Alcance da confidencialidade

delinear limites contribui para sucesso do procedimento

Cristiano Cardoso Dias
Vamilson José Costa

A confidencialidade, uma das mais estimadas vantagens da arbitragem, indiscutivelmente é uma expectativa legítima dos usuários desse mecanismo de resolução de conflitos e um elemento determinante na assinatura da cláusula compromissória. Vale destacar que a confidencialidade compreende, como regra geral, todo o procedimento, a própria existência do litígio, o valor em disputa, as provas produzidas, os documentos apresentados, o resultado e o conteúdo da sentença arbitral e quaisquer detalhes que permitam a identificação das partes.

Ocorre que com certa frequência as partes se esquecem — notadamente no momento da redação da convenção de arbitragem — de delinear o dever de confidencialidade ao qual se submetem durante e após o procedimento, dando margem a futuras discussões e violações.

Dado o caráter primordialmente contratual do sigilo na arbitragem, a extensão do dever de confidencialidade vai variar de acordo com a vontade das partes, as determinações do tribunal arbitral ou as regras da instituição de arbitragem eleita.

Assim, se a relação contratual for particularmente sensível ou informações de caráter sigiloso forem objeto do contrato, recomenda-se que a cláusula compromissória já estabeleça o dever de confidencialidade do procedimento arbitral e sua extensão. Nesse caso, uma cláusula mais sofisticada e mais segura deverá prever também as exceções ao princípio da confidencialidade, relacionadas, tradicionalmente, a deveres legais de divulgação, informações de domínio público, exercício de direito de defesa, execução e anulação da sentença arbitral. A prefixação das consequências e penalidades aplicáveis em caso de descumprimento por uma das partes pode evitar dores de cabeça posteriores.

Convém ressaltar que o dever de confidencialidade em razão da arbitragem não se confunde com o sigilo material, que abarca, por força da lei ou pela vontade das partes, determinados documentos e informações privilegiadas. Por essa razão, “non disclose agreements” e cláusulas tradicionais de confidencialidade e sigilo tendem a não garantir a proteção da confidencialidade processual ou da arbitragem como um todo.

De qualquer forma, a ata de missão ou termo de arbitragem deverá contemplar a matéria para melhor estabelecer as obrigações de confidencialidade impostas às partes, mas também aos demais atores do procedimento, como árbitros, peritos técnicos, testemunhas e funcionários da instituição arbitral.

Havendo justificado temor ou iminência da violação do sigilo do procedimento, a parte potencialmente lesionada poderá requerer a concessão de medida de urgência ou execução específica para manutenção da confidencialidade e aplicação, por exemplo, de multa em caso de transgressão.

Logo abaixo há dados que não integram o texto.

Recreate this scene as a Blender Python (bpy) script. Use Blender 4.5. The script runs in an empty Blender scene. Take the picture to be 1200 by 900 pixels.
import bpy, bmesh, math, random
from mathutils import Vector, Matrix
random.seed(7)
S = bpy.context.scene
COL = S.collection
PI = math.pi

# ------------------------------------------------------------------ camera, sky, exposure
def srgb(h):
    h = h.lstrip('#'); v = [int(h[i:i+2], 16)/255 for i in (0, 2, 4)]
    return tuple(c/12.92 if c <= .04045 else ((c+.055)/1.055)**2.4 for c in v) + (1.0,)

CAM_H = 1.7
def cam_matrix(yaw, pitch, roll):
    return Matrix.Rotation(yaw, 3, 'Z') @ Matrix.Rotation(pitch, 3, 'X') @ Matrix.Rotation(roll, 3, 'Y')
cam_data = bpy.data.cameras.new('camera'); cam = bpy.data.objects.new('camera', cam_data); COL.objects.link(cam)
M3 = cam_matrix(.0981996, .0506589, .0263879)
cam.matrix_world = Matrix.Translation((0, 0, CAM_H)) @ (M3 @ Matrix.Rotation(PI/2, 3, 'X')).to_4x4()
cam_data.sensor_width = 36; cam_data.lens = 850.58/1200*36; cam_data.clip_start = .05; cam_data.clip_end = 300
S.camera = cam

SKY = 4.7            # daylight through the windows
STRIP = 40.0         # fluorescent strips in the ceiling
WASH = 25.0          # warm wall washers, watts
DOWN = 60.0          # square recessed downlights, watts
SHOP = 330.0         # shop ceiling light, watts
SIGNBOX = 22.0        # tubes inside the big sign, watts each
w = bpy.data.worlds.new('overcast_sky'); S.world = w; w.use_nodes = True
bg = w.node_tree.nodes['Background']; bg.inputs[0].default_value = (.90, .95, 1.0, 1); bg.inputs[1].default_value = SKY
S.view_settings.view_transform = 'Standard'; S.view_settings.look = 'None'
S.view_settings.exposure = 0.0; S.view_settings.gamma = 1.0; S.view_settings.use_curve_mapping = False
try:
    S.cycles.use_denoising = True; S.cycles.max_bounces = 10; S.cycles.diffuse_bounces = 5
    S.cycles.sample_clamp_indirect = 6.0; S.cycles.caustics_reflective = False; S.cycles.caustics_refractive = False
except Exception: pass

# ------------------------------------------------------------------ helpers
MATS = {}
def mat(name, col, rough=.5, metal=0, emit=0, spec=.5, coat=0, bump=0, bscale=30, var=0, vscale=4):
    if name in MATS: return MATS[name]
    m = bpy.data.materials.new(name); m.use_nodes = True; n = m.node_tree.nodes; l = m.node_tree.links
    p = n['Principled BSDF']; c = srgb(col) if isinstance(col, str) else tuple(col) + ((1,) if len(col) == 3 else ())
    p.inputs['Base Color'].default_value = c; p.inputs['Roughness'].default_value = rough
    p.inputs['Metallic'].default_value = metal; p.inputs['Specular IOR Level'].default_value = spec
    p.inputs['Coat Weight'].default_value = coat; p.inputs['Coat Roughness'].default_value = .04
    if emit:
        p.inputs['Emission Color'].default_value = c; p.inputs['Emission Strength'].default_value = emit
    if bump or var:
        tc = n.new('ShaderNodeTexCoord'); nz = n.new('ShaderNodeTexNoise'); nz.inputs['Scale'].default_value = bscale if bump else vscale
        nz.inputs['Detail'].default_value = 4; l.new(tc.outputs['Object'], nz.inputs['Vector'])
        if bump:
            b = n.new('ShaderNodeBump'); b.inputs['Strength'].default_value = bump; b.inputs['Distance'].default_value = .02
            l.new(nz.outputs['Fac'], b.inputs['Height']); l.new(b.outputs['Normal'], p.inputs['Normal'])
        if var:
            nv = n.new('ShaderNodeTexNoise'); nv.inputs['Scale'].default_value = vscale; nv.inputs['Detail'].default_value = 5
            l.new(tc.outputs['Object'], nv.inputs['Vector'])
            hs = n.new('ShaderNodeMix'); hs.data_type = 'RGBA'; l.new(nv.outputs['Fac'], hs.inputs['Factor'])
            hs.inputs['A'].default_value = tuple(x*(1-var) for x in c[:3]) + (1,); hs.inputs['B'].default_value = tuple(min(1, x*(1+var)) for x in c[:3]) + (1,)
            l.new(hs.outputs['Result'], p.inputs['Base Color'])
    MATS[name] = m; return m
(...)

No entanto, ainda que o dever de confidencialidade esteja claramente delineado, evitar a divulgação ilícita de informações relacionadas à arbitragem é, em realidade, impossível.

Os remédios e as sanções correspondentes às violações ao dever de sigilo dependerão dos fatos concretos — quantidade, qualidade e grau de prejuízo da informação revelada, público ao qual foi divulgado, contexto da publicação e intensão da parte violadora — e poderão ser aplicados pelo próprio tribunal arbitral ou pelo Poder Judiciário. Com efeito, árbitros e juízes poderão aplicar medidas punitivas e condenar a parte transgressora na reparação e indenização dos danos causados à outra parte. Em muitos casos, a violação do dever de confidencialidade na arbitragem é compreendida como um descumprimento contratual, sendo aplicados os mesmos remédios legais e contratuais. Punições processuais e mesmo a anulação da sentença arbitral permanecem não usuais e polêmicas, mas já foram empregadas por cortes e tribunais arbitrais estrangeiros.

O tratamento da confidencialidade na arbitragem é tema que está em pleno desenvolvimento e sobre o qual ainda pairam muitas incertezas. Por isso, a antecipação dos possíveis problemas relacionados à quebra de confidencialidade e a sua regulamentação tornam-se relevantes já antes mesmo de surgido o litígio e instaurado o procedimento arbitral.